Over the years, I learned something that that has served me well! When I see someone accomplishing something I would like to do too, I ASK them directly– How Did You Do That?? So I asked Pat to explain how he accomplished this amazing feat!
Pat said– It was easy! He told us he saved like crazy by setting a very strict budget based on the money he made at his job at an insurance agency and, because he wanted to accomplish his goals quickly, he supplemented his income by working at his family’s sweet corn business- so he could save more.
Pat’s family had financed all 5 children’s college educations through the selling of sweet corn at a farm stand on the side of the road in the summertime! They all worked very hard and made lots of money that was split between each child!
Pat decided to defer his spending and build his wealth NOW by saving a large percentage of what he earned and use that money as a down payment on investment properties. When he purchased a property, Pat would move into each duplex, so it was considered owner occupied and he only needed to put 10% down. He then would repeat the process!
He’d save the money, move into the property, live there while he continued to save for the next property and buy another property and move into it! Then, Pat rented the entire property he had just vacated. He did that 4 times!
We said WE CAN DO THAT TOO! And we did it!
While aggressively saving money from our jobs, we also took on piecemeal assembly work for my company that we did at home on the weekends so we could save even more! We didn’t sell sweet corn, but we utilized the same concept. Take on extra work and save all that extra income!
At the end of our first year, we bought our first piece of real estate!
We were on our way!
Posted by M.S. on April 24, 2009
When we were married in 1977, after graduating from college, our entire savings was $500.
We promptly spent that $ 500 on a used and functional (but very ugly) pea-green colored Plymouth Duster car. You know the type—similar to the one on the Dukes of Hazards. The “ugly” car worked fine and got me where I wanted to go. It wasn’t pretty and it wasn’t new, but it worked.
My husband was a salesman, so his company gave him a car. So—at that point we had 2 great cars at a total cash outlay of $ 500. Not bad. But, now we were BROKE.
Both my husband and I had majored in Business is college because it gave us a marketable skill (we could get a job) and it would help us understand the workings of personal finance and building wealth. We learned that rich people do things differently than people that were always struggling to pay the bills.

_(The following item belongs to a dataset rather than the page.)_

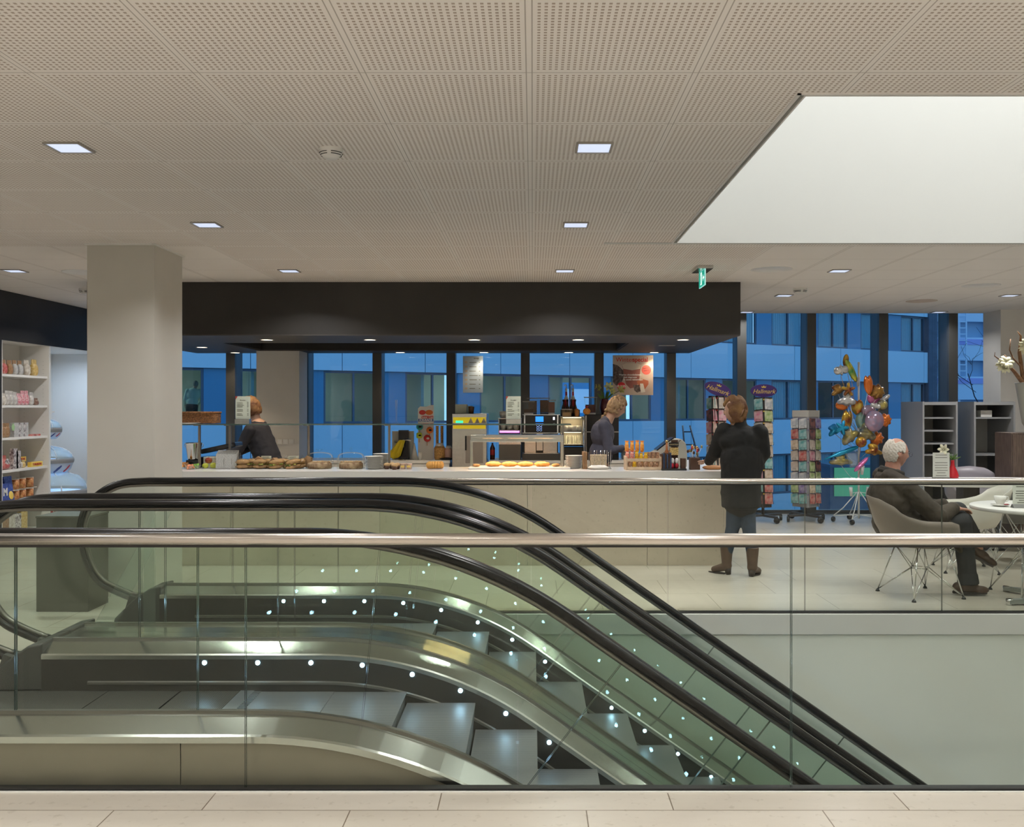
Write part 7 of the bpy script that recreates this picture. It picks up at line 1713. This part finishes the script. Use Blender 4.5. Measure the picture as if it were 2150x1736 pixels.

The # 1 thing that has influenced ALL our buying decisions is this: Whenever possible, spend your money on items that will go UP in value—not on things that go DOWN in value. Thus–the $ 500 “ugly” car. It would have been throwing money in the garbage can to buy a brand new expensive car! We wanted to BE rich– not just LOOK Rich!
Our goal was to purchase real estate as soon as possible to build equity and have a place of our own. That required some serious saving for a down payment. We figured we needed to save more than 10% on a $ 70,000 purchase price for all the costs . That meant we would need to save approximately $ 12,000 by the end of ONE YEAR–that’s $ 1,000 a MONTH.
Considering we were each only earning about $ 14,000 a year in 1977—that was almost 50% of our pay we wanted to save!
AND WE DID IT!
Not only did we do it ONCE—we repeated that procedure 3 times in a 5-year period!
The primary motivator behind our intense saving effort was we did NOT want to rent an apartment more than one year—since the rent money was making the landlord rich—not us.
We bought duplexes rather than single-family homes because we could own, rent and control a larger value property. We would rent half the building, until we moved out, then we’d rent it all, so the tenants were paying the mortgage off! What a deal! Frugal to Rich!